__EXERCISE DETAILS__. For this exercise, output only the lines between the "Reconstruct this image" line and the "R = math.radians" line, both of them included, and skip all pictures.

__RECORDS SUPPLIED__.

begin

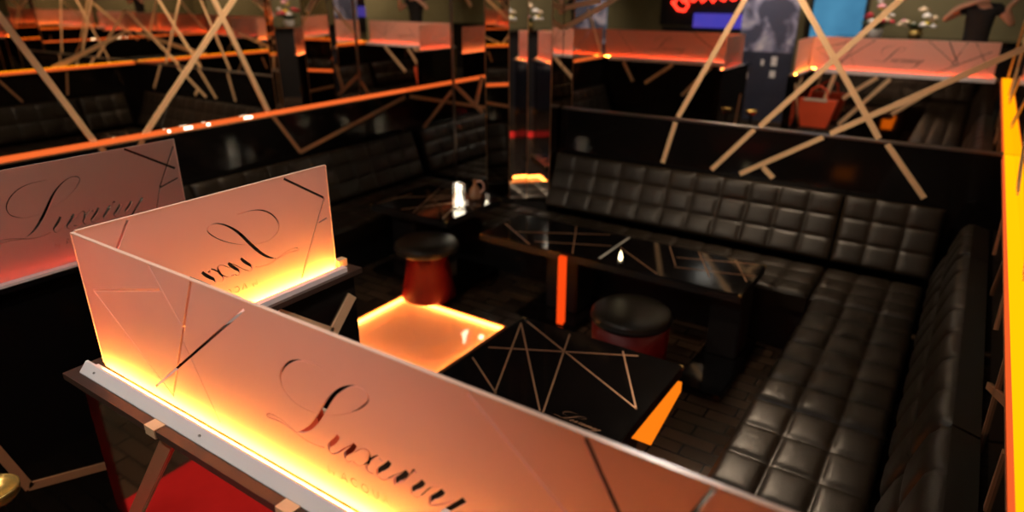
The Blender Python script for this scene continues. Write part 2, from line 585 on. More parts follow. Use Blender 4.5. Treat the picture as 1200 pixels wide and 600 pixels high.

end
begin

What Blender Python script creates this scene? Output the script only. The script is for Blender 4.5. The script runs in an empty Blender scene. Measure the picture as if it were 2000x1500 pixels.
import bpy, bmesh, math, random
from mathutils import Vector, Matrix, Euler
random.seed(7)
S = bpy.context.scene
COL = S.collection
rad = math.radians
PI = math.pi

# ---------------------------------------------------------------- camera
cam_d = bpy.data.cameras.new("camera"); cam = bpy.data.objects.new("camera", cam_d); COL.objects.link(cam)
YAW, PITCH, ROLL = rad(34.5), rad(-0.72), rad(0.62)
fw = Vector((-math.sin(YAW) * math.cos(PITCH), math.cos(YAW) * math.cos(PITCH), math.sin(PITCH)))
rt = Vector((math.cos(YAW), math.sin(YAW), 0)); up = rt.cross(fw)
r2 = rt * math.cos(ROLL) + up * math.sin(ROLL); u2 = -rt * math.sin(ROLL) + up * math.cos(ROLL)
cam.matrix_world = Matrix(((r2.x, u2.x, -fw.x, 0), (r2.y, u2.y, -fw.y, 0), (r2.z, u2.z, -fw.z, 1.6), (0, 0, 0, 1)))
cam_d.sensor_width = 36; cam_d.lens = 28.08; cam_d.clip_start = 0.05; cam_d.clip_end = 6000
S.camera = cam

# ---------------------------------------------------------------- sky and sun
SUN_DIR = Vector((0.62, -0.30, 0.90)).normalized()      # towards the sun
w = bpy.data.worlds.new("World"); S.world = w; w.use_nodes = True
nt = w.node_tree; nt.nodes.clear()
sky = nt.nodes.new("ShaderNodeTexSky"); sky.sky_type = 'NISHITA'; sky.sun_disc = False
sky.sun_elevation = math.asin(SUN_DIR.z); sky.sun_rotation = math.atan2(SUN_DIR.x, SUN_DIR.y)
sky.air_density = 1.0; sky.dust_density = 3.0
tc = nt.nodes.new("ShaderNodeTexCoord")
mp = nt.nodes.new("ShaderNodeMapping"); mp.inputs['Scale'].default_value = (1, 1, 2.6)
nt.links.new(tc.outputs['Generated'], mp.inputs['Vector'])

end
begin

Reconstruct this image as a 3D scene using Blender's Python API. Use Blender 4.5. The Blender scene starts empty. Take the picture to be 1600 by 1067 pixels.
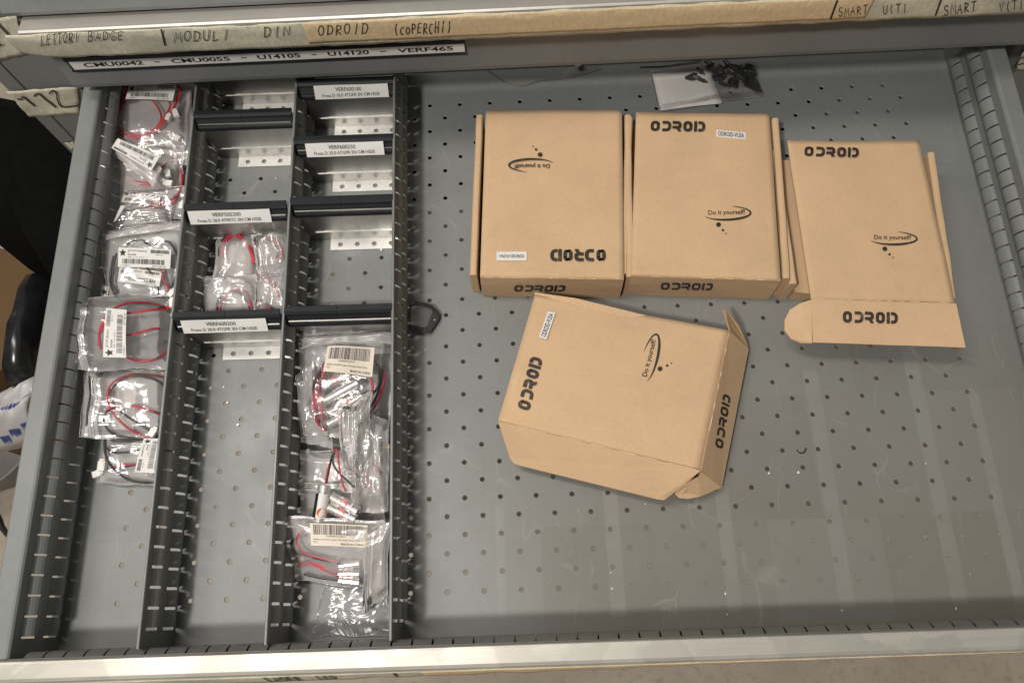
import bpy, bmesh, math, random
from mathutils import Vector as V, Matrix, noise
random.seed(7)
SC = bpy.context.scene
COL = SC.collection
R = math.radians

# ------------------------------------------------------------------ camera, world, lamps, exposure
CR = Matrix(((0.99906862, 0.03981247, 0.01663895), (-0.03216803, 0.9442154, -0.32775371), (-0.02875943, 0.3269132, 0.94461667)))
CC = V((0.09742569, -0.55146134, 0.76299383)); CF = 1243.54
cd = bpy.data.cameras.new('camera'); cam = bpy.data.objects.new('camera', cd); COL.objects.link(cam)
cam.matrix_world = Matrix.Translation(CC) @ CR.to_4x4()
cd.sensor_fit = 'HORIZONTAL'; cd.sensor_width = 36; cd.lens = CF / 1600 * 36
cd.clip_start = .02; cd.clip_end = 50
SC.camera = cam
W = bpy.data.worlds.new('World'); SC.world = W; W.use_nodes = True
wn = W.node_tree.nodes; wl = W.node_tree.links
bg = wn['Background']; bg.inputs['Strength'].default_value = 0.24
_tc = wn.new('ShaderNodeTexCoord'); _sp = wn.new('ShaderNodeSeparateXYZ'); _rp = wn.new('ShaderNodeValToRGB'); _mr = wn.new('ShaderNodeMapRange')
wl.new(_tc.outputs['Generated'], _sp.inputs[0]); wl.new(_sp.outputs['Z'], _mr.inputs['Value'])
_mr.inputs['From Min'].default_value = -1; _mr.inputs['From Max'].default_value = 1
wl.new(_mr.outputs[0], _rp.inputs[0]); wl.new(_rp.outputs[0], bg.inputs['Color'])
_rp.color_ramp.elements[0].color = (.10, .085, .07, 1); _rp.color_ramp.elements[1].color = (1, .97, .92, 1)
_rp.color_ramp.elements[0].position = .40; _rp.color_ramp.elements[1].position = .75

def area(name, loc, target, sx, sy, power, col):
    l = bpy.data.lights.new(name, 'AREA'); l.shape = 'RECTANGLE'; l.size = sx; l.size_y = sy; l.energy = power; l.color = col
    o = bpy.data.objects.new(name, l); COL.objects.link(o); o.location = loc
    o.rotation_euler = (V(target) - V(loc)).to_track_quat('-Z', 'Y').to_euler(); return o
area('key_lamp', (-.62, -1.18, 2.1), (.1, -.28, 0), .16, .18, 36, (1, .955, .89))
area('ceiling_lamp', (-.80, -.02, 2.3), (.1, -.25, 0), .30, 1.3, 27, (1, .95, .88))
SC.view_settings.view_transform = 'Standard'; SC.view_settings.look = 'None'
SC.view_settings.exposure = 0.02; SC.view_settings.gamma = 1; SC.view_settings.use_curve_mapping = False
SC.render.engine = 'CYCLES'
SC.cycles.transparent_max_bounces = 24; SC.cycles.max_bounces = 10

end

__ANSWER TO THIS EXERCISE__.
Reconstruct this image as a 3D scene using Blender's Python API. Use Blender 4.5. The Blender scene starts empty. Take the picture to be 1600 by 1067 pixels.
import bpy, bmesh, math, random
from mathutils import Vector as V, Matrix, noise
random.seed(7)
SC = bpy.context.scene
COL = SC.collection
R = math.radians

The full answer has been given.